Milwaukee

Writing was lonely.
So very lonely.
Until the day I discovered other writers.I knew they existed, of course, on couches being interviewed, represented with jacket pictures, in print. But not in real life like this. 

When I joined this MFA Program last summer, my world exploded. Suddenly I was filled to the brim with the camaraderie I had so desperately craved before, alone at my desk. Now, I could see in color.

I was home, with these people who thought a little like me and laughed at the same jokes I did, people who noticed subtleties like I do. We talked well into the night every night. No one wanted to go to sleep, no one wanted it to end.

This summer, during student readings, Jen and I acted in Colleen’s ten minute play. I was the first Indestructible, Jen was the first Dorothy Wick. We rehearsed much more than necessary because we just really loved running lines together, making each other laugh. I wrote a poem inspired by the character I played. I read that. The crowd loved us. 
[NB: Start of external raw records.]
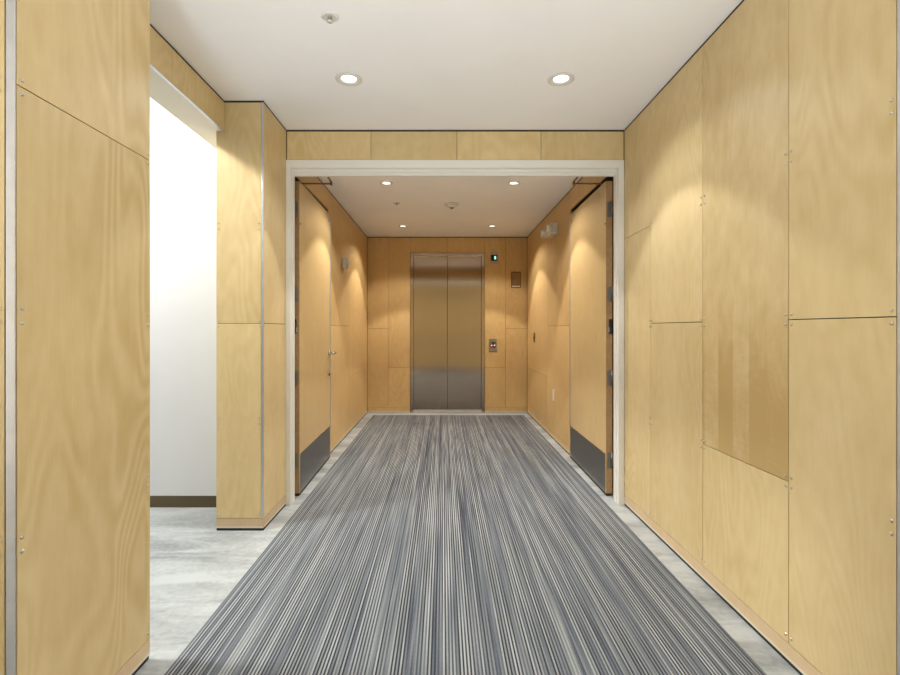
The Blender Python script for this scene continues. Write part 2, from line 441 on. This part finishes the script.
# --- side corridor
CZ, CY = 3.05, 3.16
w = MB().box(-RX, PLX-0.001, CY, CY+0.08, FL, CZ).build('wall_corridor', M_WHITE)
struct(w, 'white painted wall seen through the side opening', 'wall')
MB().box(-RX, PLX-0.002, CY-0.006, CY-0.0005, FL, 0.060, 0.001).build('vinyl_base', M_VINYL, w)
w = MB().box(-RX-0.08, -RX, ALC0-0.09, CY+0.08, FL, CZ).build('wall_corridor_end', M_WHITE)
struct(w, 'white end wall of the side corridor', 'wall')
w = MB().box(-RX, HX-0.1795, ALC0-0.085, ALC0-0.010, CEIL+0.001, CZ).build('wall_corridor_near', M_WHITE)
struct(w, 'white wall above the near plywood pier facing the side corridor', 'wall')
w = MB().box(-RX, -1.0, ALC0-0.1, CY+0.08, CZ, CZ+0.05).build('ceiling_corridor', M_CEIL)
struct(w, 'high white ceiling of the side corridor', 'ceiling')

# --- rear wall behind the camera (seen reflected in the elevator doors)
w = MB().box(-RX, RX, RY0-0.08, RY0-0.012, FL, CEIL).build('wall_rear', M_BACKING)
struct(w, 'birch plywood wall at the near end of the hall', 'wall')
for k in range(6):
    panel('B', RY0, -RX + k*1.4, -RX + (k+1)*1.4, BASE, TOP, w, M_PLY, None)
baseboard('B', RY0, -RX, RX, w)
w = MB().box(XR+0.05, RX, 1.29, 1.36, FL, CEIL).build('wall_right_return', M_PLY)
struct(w, 'plywood return wall turning right out of the hall', 'wall')

# --- front header above the door frame
DL, DR, DTOP = -1.022, 1.183, 2.238
w = MB().box(XL-0.05, XR+0.05, YO+0.012, YO+0.14, 2.19, CEIL+0.02).build('wall_front_header', M_BACKING)
struct(w, 'plywood strip wall above the white double door frame', 'wall')
sx = [XL+0.002] + [(p-443)*YO/490 for p in (371, 457, 541)] + [XR-0.002]
for a, b in zip(sx, sx[1:]):
    panel('F', YO, a, b, DTOP+0.002, TOP, w, M_PLY, None)
reveal('F', YO, XL, XR, TOP, CEIL, w)
panel('B', YO+0.152, LXL, LXR, 2.20, LCEIL-0.01, w, M_LOBBY, None)

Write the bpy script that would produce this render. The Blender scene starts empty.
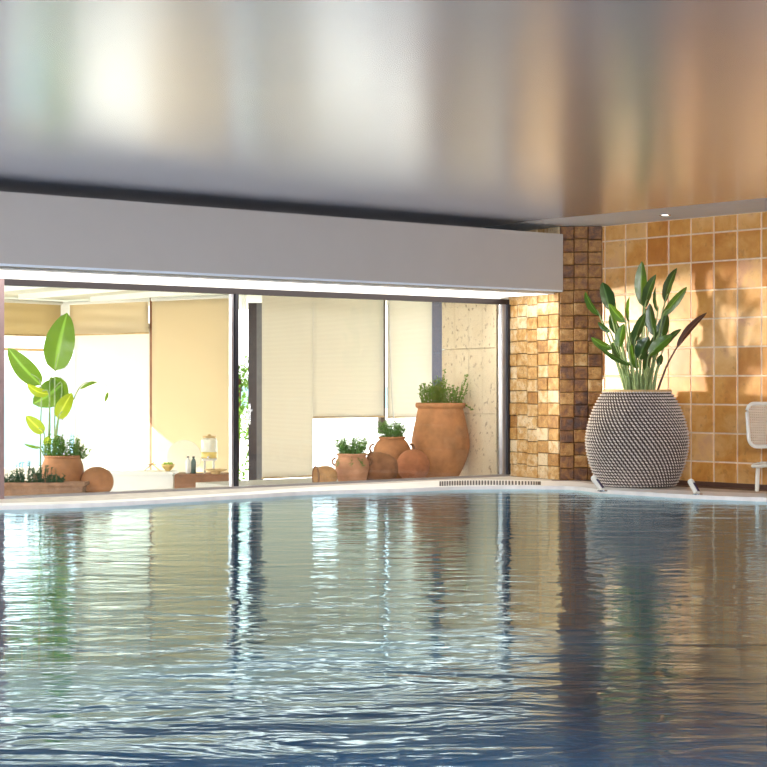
import bpy, bmesh, math, random
from mathutils import Vector, Matrix, geometry
random.seed(7)
R = math.radians
C = bpy.context.scene.collection
sc = bpy.context.scene
# ---------------------------------------------------------------- camera, world, lights, exposure
F = 1707.0; CAMZ = 1.08; CX = CY = 383.5
cam_d = bpy.data.cameras.new('camera'); cam = bpy.data.objects.new('camera', cam_d); C.objects.link(cam)
cam.location = (0, 0, CAMZ); cam.rotation_euler = (R(90), 0, 0)
cam_d.sensor_width = 36; cam_d.lens = 36 * F / 767; cam_d.clip_end = 5000
sc.camera = cam
sc.view_settings.view_transform = 'Standard'; sc.view_settings.look = 'None'
sc.view_settings.gamma = 1; sc.view_settings.exposure = 1.78
w = bpy.data.worlds.new('world'); sc.world = w; w.use_nodes = True
nt = w.node_tree; bg = nt.nodes['Background']
sky = nt.nodes.new('ShaderNodeTexSky'); sky.sky_type = 'NISHITA'; sky.sun_disc = False
sky.sun_elevation = R(33); sky.sun_rotation = R(-70); sky.dust_density = 2.5; sky.air_density = 0.8
mixw = nt.nodes.new('ShaderNodeMix'); mixw.data_type = 'RGBA'; mixw.inputs[0].default_value = 0.62
nt.links.new(sky.outputs[0], mixw.inputs[6]); mixw.inputs[7].default_value = (5.8, 6.2, 6.3, 1)
nt.links.new(mixw.outputs[2], bg.inputs[0]); bg.inputs[1].default_value = 0.24

def lamp(kind, name, loc, energy, color=(1, 1, 1), direction=None, **kw):
    d = bpy.data.lights.new(name, kind); d.energy = energy; d.color = color
    for k, v in kw.items(): setattr(d, k, v)
    o = bpy.data.objects.new(name, d); C.objects.link(o); o.location = loc
    if direction is not None: o.rotation_euler = Vector(direction).to_track_quat('-Z', 'Y').to_euler()
    return o
SUN_E = R(27.5)
lamp('SUN', 'sun', (-10, 26, 10), 7.5, (1, .95, .84), (.95 * math.cos(SUN_E), -.3 * math.cos(SUN_E), -math.sin(SUN_E)), angle=R(0.6))
# added spot imitating sun reflected off the water onto stone corner and tiled wall
lamp('SPOT', 'low_sunlight', (-7.0, 19.6, 1.6), 1850, (1, .88, .70), (10.0, -1.0, 0.0), spot_size=R(20), spot_blend=.6, shadow_soft_size=.30)
# added area fill above the camera, lifting the dim interior; no opening there
lamp('AREA', 'hall_daylight', (2.0, 0.5, 2.3), 365, (1, .965, .93), (0.05, 1, -.12), shape='RECTANGLE', size=10, size_y=1.0)

lamp('AREA', 'pool_skylight', (1.0, 7.5, 2.78), 60, (.9, .97, 1), (0, 0, -1), shape='RECTANGLE', size=7, size_y=5)  # area light added under the ceiling to brighten the blue basin
# ---------------------------------------------------------------- geometry helpers
def P(x, y, Y): return Vector(((x - CX) / F * Y, Y, CAMZ - (y - CY) / F * Y))
def G(x, y, z=0.0):
    Y = (CAMZ - z) * F / (y - CY); return Vector(((x - CX) / F * Y, Y, z))
def link_mesh(name, bm, mats, parent=None, smooth=False):
    me = bpy.data.meshes.new(name); bm.to_mesh(me); bm.free()
    if not isinstance(mats, (list, tuple)): mats = [mats]
    for m in mats: me.materials.append(m)
    if smooth:
        for p in me.polygons: p.use_smooth = True
    o = bpy.data.objects.new(name, me); C.objects.link(o)
    if parent: o.parent = parent
    return o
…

So when Colleen texted us that her play, the play we loved, was being produced at a play festival in Milwaukee with “road trip?” Jen and I each texted back “hell yeah” without contemplation. Of course. Writers support writers. That is what is so incredible about the MFA community. So we drove, a lot of hours, after Jen and Brandon were out of school, in the dark, and arrived at 3:30 a.m. We woke up and ate gluten-free pancakes and we went and saw Colleen’s play acted out by “real actors” 🙄. They were incredible. Colleen was a celebrity. We were groupies.

On the ride back, at a Walgreens somewhere in Wisconsin, I checked my email where I had an acceptance from a literary journal for the poem I wrote at residency based on my character in the play. I told the girls and we high-fived, shrieking loudly. We are writers, becoming published together, by writing together, editing for one another, texting prompts and urges to write and submit. We are friends who get each other, get this business, and give each other a tunnel out of the loneliness that could envelop you if you let it.